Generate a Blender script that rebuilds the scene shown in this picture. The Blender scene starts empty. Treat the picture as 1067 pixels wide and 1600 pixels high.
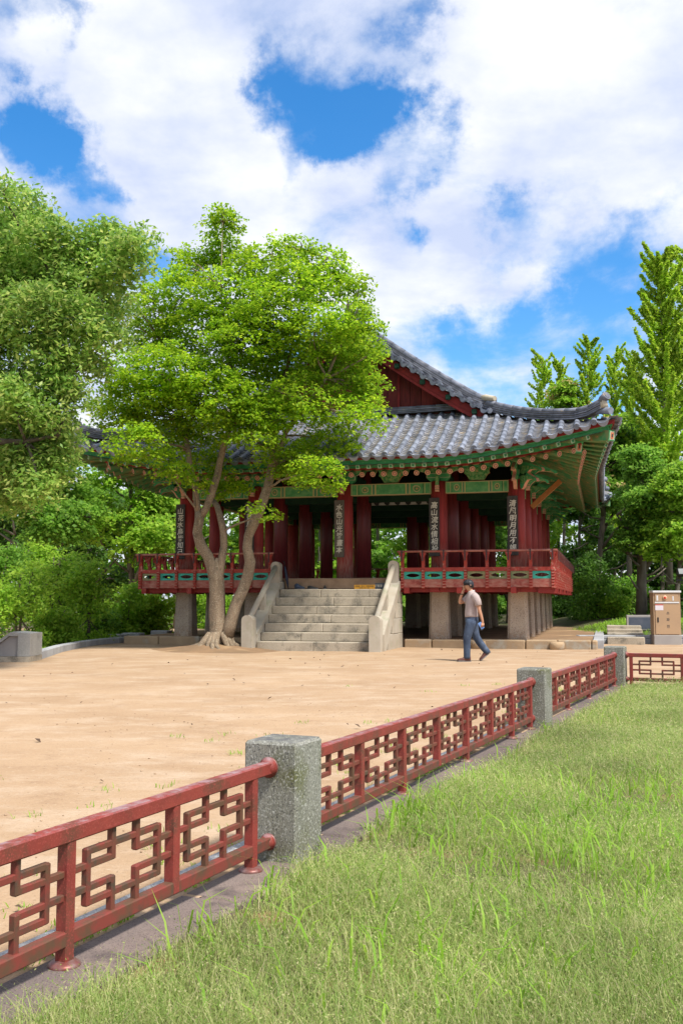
import bpy, bmesh, math, random
import numpy as np
from mathutils import Vector, Matrix

# ------------------------------------------------------------------ camera, sky, sun, exposure
scene = bpy.context.scene
COL = scene.collection
PITCH = math.atan(137 / 1556)
camd = bpy.data.cameras.new('camera')
camd.sensor_fit = 'HORIZONTAL'
camd.sensor_width = 24.0
camd.lens = 24.0 * 1556 / 1067
camd.clip_start = 0.05
camd.clip_end = 1000
cam = bpy.data.objects.new('camera', camd)
cam.location = (0, 0, 1.3)
cam.rotation_euler = (math.pi / 2 + PITCH, 0, 0)
COL.objects.link(cam)
scene.camera = cam

SUN_EL, SUN_AZ = math.radians(57), math.radians(138)
SUN_DIR = Vector((math.cos(SUN_EL) * math.sin(SUN_AZ), math.cos(SUN_EL) * math.cos(SUN_AZ), math.sin(SUN_EL)))
sund = bpy.data.lights.new('sun', 'SUN')
sund.energy = 2.75
sund.angle = math.radians(9)
sund.color = (1.0, 0.95, 0.86)
sun = bpy.data.objects.new('sun', sund)
sun.rotation_euler = SUN_DIR.to_track_quat('Z', 'Y').to_euler()
sun.location = (10, -10, 30)
COL.objects.link(sun)

scene.view_settings.view_transform = 'Standard'
scene.view_settings.look = 'None'
scene.view_settings.gamma = 1
scene.view_settings.exposure = 1.22
scene.view_settings.use_curve_mapping = False
scene.cycles.max_bounces = 7
scene.cycles.diffuse_bounces = 4
scene.cycles.glossy_bounces = 2
scene.cycles.transmission_bounces = 4


def px_dir(x, y):
    a, b = (x - 533.5) / 1556, -(y - 800) / 1556
    c, s = math.cos(PITCH), math.sin(PITCH)
    return Vector((a, c - b * s, s + b * c))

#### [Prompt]
Please extract exactly the lines of the data, from the first through the line containing "from mathutils import Vector, Matrix", and add no pictures to the copy.

#### [The output]
Generate a Blender script that rebuilds the scene shown in this picture. The Blender scene starts empty. Treat the picture as 1067 pixels wide and 1600 pixels high.
import bpy, bmesh, math, random
import numpy as np
from mathutils import Vector, Matrix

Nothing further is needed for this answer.